Question

One-fourth length of a uniform rod of mass m and length $l$ is placed on a rough horizontal surface and it is held stationary in horizontal position by means of a light thread as shown in the figure. The thread is then burnt and the rod starts rotating about the edge.

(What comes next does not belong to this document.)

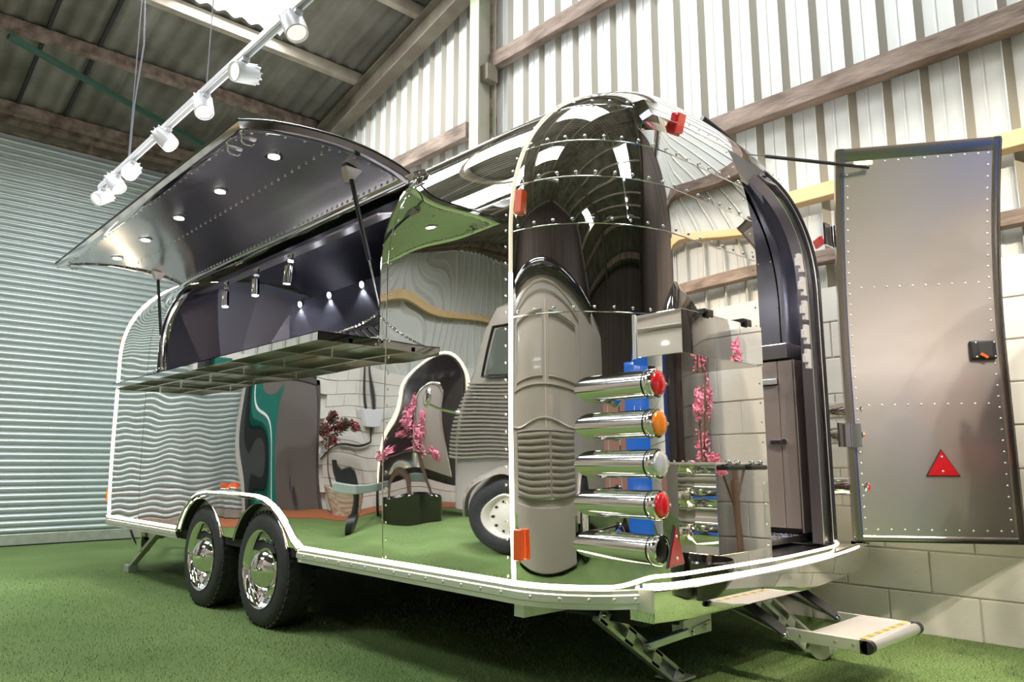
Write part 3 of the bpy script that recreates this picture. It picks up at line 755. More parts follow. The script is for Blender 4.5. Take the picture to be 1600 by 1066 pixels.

The coefficient of friction between the rod and the surface is $\mu$. If the angle between the rod and the horizontal when it is about to slide on the edge $\theta ={\tan }^{-1}\left(\frac{x\mu }{13}\right)$, find the value of $x$.

Answer 1

Figure (a) and (b)
$\omega :$ Decrease in gravitational potential energy $=$ increase in rotational kinetic energy
$\therefore mg\frac{l}{4}\sin \theta =\frac{1}{2}{I}_0{\omega }^2$
$=\frac{1}{2}[\frac{m{l}^2}{12}+m{\left(\frac{l}{4}\right)}^2]{\omega }^2$
$\therefore \omega =\sqrt{\left[\frac{24g\sin \theta }{7l}\right]}......\left(i\right)$
$\alpha :\alpha =\frac{\tau }{I}$
$=\frac{mg\frac{l}{4}\cos \theta }{[\frac{m{l}^2}{12}+m{\left(\frac{l}{4}\right)}^2]}$
$=\frac{12g\cos \theta }{7l}$....(ii)
$\sum F_y=m{a}_y$ or $mg\cos \theta -N=m{a}_t$
or $N=mg\cos \theta -m{a}_t$ $=mg\cos \theta -m\frac{l}{4}\alpha$
Substituting value of $\alpha$ from Eq. (il), we get
$N=\frac{4}{7}mg\cos \theta ....\left(iii\right)$
Rod begins to slip when
$\mu N-mg\sin \theta =m{a}_n$ or $\frac{4}{7}\mu mg\cos \theta -mg\sin \theta =m\frac{l}{4}{\omega }^2$
Substitution value ofro from Eq. (i), we get
$\tan \theta =\frac{4\mu }{13}$
$\theta ={\tan }^{-1}\left(\frac{4\mu }{13}\right)$